From the first page, I begin to jot down notes on how Harmony is a complete failure as an FBI agent. By the last page of the first chapter, I have jotted down eight points, all filled with exclamation marks and scrawls that look suspiciously like "Kill that idiot!" In the first chapter alone, Harmony has to be told by Cole in two different occasions that they are being followed. Cole also manages to use the chain of his handcuffs as a wire around her neck, and she stupidly tells him that the key to the handcuffs is in that compartment... the same one where she keeps her gun.

Now, I'm sure FBI agents aren't expected to be infallible, but Harmony here is horrifically outsmarted by a more capable man who spent the last eight years pumping iron and trying not to drop the soap in the showers as opposed to getting FBI training. That is so embarrassing. Is Harmony like that weird guy in Office Space, in which they failed her during training but she just kept showing up for work every day until the other FBI agents began to believe that she was supposed to be an FBI agent like them?

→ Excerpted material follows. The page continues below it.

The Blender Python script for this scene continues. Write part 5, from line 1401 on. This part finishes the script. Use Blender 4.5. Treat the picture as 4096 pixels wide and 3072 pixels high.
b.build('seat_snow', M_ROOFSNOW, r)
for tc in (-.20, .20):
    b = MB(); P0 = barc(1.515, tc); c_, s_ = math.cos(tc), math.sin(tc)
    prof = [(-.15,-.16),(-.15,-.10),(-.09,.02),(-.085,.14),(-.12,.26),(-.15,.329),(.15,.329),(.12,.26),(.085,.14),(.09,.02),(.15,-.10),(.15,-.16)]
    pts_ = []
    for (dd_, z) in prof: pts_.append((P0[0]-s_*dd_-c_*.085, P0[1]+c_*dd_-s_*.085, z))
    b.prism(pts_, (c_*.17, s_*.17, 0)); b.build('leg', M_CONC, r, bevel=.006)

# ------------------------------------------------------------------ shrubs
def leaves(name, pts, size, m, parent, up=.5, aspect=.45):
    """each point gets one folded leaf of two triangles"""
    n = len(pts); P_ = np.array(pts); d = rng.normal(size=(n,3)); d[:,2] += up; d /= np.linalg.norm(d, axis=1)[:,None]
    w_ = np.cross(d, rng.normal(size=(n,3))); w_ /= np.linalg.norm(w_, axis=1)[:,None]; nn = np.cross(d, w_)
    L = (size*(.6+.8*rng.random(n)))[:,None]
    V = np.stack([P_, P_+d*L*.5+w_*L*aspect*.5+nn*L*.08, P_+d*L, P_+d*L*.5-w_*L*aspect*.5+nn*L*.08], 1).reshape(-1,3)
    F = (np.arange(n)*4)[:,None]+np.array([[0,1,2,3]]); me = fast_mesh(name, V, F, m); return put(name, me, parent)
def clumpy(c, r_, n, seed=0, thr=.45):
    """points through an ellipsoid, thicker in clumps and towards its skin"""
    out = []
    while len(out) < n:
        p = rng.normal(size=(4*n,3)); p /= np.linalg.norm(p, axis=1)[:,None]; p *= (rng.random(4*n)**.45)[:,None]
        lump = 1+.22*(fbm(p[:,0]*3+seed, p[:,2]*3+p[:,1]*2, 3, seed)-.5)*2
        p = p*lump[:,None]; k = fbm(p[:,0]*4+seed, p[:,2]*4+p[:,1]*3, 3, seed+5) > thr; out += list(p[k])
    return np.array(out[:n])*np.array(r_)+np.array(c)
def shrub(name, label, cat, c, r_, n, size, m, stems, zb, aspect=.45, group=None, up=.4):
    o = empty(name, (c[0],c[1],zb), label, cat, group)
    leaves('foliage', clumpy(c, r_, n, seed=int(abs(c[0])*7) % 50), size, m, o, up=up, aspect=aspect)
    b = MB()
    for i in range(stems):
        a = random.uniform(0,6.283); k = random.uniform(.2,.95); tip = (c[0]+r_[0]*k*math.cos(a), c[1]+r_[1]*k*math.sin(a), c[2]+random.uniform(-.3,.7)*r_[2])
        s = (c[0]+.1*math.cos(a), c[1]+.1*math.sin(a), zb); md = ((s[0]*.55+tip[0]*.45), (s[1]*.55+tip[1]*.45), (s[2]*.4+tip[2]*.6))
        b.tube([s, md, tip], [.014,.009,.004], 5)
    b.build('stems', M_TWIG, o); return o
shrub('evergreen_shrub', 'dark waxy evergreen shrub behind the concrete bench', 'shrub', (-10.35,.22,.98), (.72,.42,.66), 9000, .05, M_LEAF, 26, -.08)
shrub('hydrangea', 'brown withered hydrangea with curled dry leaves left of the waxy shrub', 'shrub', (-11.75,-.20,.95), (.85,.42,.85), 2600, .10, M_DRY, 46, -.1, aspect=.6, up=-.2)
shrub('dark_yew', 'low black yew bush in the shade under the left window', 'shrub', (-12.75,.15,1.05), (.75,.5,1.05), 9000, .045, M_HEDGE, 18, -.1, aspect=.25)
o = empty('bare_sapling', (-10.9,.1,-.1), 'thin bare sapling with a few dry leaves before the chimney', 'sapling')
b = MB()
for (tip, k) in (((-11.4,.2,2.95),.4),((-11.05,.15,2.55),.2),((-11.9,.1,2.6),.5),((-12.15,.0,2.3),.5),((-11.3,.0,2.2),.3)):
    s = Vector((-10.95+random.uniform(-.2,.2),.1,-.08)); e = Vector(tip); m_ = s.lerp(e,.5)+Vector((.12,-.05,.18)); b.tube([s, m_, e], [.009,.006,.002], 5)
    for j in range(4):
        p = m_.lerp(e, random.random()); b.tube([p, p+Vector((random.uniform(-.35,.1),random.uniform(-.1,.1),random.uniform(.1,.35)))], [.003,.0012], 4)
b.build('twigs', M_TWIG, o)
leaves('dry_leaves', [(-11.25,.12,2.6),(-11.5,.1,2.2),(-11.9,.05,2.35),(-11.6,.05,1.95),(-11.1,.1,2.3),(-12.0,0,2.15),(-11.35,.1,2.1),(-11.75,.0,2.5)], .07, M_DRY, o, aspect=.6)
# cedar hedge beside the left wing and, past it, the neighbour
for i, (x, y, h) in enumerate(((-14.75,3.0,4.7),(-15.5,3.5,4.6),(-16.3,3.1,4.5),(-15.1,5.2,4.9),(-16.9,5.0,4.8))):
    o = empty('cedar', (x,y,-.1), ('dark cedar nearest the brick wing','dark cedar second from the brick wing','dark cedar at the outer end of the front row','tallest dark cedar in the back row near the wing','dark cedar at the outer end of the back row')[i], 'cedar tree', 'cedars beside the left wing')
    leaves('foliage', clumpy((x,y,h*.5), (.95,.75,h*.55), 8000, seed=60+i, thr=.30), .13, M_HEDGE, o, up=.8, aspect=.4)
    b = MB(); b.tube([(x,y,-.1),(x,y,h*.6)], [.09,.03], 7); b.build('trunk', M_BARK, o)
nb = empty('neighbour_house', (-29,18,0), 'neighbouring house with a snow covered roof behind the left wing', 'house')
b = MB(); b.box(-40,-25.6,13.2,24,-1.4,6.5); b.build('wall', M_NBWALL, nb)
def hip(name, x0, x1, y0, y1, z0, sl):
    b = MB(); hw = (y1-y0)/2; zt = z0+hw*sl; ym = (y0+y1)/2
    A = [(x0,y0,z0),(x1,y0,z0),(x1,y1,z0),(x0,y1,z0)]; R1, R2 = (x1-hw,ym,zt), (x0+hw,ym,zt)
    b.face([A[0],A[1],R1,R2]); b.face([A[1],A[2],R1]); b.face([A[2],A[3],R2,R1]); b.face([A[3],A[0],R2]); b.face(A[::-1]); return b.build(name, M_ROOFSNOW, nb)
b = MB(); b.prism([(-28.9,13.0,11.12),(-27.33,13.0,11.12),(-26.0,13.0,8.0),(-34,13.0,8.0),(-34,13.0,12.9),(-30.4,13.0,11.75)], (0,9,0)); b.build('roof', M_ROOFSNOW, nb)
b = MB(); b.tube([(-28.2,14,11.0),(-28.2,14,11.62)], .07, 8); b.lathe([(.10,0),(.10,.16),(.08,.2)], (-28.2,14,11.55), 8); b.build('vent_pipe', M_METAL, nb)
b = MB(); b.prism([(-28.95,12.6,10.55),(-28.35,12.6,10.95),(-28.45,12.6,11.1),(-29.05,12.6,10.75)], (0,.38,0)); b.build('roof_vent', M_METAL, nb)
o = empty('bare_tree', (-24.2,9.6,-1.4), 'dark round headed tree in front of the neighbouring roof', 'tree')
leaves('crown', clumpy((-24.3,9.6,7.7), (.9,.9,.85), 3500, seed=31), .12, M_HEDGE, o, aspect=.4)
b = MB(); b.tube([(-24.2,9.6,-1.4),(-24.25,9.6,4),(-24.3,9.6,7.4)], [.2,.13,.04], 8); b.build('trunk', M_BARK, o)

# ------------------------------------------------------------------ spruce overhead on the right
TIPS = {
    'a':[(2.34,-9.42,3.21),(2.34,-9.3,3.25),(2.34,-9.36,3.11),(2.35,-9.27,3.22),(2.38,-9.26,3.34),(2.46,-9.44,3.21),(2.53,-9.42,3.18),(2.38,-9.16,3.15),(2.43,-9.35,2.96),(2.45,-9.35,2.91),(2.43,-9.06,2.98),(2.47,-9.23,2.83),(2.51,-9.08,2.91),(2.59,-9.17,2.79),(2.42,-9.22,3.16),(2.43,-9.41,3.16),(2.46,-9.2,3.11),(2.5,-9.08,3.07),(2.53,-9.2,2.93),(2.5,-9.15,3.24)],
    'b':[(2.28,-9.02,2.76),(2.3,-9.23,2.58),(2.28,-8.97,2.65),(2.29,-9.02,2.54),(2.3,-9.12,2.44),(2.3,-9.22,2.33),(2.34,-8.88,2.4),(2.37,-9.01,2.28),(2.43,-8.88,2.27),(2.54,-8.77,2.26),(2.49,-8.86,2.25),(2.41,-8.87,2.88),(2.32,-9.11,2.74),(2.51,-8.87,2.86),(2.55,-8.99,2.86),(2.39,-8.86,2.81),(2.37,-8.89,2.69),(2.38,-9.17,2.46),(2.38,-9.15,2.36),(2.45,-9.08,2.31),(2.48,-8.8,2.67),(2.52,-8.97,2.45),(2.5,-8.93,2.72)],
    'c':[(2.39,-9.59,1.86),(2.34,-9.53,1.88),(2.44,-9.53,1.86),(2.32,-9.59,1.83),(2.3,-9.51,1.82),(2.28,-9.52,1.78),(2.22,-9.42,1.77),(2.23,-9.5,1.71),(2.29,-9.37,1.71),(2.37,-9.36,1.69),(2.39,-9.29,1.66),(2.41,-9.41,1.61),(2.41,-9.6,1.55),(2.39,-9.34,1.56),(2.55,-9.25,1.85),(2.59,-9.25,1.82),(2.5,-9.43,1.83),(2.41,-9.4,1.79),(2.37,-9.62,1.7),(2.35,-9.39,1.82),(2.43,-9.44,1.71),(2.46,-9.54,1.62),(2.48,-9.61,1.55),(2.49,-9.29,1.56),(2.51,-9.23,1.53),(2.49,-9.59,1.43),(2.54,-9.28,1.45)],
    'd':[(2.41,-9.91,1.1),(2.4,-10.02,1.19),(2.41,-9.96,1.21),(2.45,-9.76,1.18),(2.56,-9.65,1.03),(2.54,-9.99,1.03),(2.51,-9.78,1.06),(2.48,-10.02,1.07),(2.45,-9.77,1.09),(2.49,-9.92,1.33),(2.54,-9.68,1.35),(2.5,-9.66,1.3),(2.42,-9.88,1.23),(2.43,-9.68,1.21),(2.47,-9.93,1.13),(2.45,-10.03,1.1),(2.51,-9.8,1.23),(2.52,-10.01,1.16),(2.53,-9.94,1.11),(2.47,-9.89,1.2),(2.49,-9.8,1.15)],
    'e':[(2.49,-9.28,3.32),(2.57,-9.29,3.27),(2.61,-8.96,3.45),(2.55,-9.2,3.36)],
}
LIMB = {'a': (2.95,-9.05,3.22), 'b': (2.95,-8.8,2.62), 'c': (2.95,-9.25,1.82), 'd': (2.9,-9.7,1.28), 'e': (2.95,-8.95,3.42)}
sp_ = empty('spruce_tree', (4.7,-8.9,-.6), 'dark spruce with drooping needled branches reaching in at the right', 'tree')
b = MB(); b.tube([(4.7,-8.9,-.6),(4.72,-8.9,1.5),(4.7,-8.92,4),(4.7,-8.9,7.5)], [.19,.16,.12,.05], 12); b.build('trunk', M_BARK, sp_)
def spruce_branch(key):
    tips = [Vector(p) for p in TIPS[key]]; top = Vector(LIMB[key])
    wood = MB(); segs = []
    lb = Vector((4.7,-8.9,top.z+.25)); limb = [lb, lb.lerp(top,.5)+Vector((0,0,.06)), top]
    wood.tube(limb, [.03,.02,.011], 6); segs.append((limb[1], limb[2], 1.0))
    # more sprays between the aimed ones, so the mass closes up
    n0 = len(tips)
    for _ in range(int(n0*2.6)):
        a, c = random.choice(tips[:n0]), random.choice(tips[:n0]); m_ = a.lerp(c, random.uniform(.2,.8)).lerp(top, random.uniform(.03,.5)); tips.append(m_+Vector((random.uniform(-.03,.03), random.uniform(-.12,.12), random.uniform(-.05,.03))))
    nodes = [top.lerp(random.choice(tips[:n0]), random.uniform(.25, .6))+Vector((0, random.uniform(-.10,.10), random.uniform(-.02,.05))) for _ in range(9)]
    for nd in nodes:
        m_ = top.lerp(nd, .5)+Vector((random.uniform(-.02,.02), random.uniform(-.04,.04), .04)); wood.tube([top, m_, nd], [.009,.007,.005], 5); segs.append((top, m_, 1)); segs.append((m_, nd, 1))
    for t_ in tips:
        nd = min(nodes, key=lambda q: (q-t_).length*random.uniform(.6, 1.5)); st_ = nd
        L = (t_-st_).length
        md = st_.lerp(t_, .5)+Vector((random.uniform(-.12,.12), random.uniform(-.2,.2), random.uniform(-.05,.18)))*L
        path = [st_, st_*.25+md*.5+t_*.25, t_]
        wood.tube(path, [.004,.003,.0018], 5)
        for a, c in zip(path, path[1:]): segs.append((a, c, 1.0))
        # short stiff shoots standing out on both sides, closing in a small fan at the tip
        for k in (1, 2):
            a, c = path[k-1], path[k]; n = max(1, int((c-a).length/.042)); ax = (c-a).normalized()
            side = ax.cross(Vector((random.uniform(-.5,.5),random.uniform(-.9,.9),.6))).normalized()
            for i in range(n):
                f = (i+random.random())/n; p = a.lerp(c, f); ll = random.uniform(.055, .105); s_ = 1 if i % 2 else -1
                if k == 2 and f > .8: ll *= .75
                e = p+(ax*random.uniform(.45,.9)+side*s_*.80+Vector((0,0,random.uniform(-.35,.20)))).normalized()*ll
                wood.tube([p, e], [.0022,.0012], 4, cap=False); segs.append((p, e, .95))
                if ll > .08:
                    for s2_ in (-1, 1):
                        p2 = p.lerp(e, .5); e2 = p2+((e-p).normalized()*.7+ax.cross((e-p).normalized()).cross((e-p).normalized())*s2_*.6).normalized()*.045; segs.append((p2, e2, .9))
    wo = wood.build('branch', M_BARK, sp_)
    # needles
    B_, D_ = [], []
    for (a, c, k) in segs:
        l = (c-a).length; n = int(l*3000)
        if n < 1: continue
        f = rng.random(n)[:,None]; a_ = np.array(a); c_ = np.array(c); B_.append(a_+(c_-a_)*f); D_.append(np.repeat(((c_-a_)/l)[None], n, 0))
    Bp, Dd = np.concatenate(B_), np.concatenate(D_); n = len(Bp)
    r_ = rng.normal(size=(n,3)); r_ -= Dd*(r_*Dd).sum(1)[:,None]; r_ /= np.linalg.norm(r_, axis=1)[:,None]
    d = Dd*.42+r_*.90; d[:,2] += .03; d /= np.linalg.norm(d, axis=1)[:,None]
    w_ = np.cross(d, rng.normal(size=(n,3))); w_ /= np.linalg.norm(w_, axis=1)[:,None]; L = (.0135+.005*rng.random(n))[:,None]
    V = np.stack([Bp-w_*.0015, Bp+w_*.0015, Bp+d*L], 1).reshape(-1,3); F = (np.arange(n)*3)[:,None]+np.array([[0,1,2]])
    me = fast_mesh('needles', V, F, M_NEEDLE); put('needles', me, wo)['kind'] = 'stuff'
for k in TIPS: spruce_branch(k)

This is when I realize that I have to stop taking down these notes and just accept the fact that Packing Heat is using female stupidity as a contrivance for hilarity. I'd never be able to get past the first half of this book unless I begin to have the lowest expectation of the heroine, the kind of expectation reserved usually for kids with special needs during a sports tournament - the kind where I clap my hands enthusiastically and scream "Bravo! Bravo! You go, girl!" when the heroine manages to cross the street without getting mowed down by a clown car.

The moment I do that, it is very easy to enjoy Packing Heat. I get plenty of vicarious cackles when the hero calls the heroine "FBI Barbie" and mocks her ineptness. Ms McCall as always has a great banter system down pat between her hero and her heroine. These two can go back and forth like two firecrackers in a hot night. It helps that the author knows that Harmony is as dumb as a gerbil - in this story, I'm told that her superiors refuse to let her move beyond her desk because they deem her an emotional headcase unprepared for field assignments. And despite the fact that she's more suited to selling popcorn in a sideshow than holding a gun and trying to make the world a better place, Harmony is self-aware enough to experience some character growth later in the story. It is also quite amusing how the villains of this story are a throwback to those spy novels in the 1980s and 1990s - let's just say that Ms McCall hasn't caught up with other authors when it comes to using terrorists du jour of today as villains in her espionage story.

So there you have it. Packing Heat is actually a pretty fun madcap caper if I do not take it seriously at all and after I manage to overcome my initial revulsion to incompetent nitwit heroines. Expect the stupid, embrace the stupid, enjoy the stupid.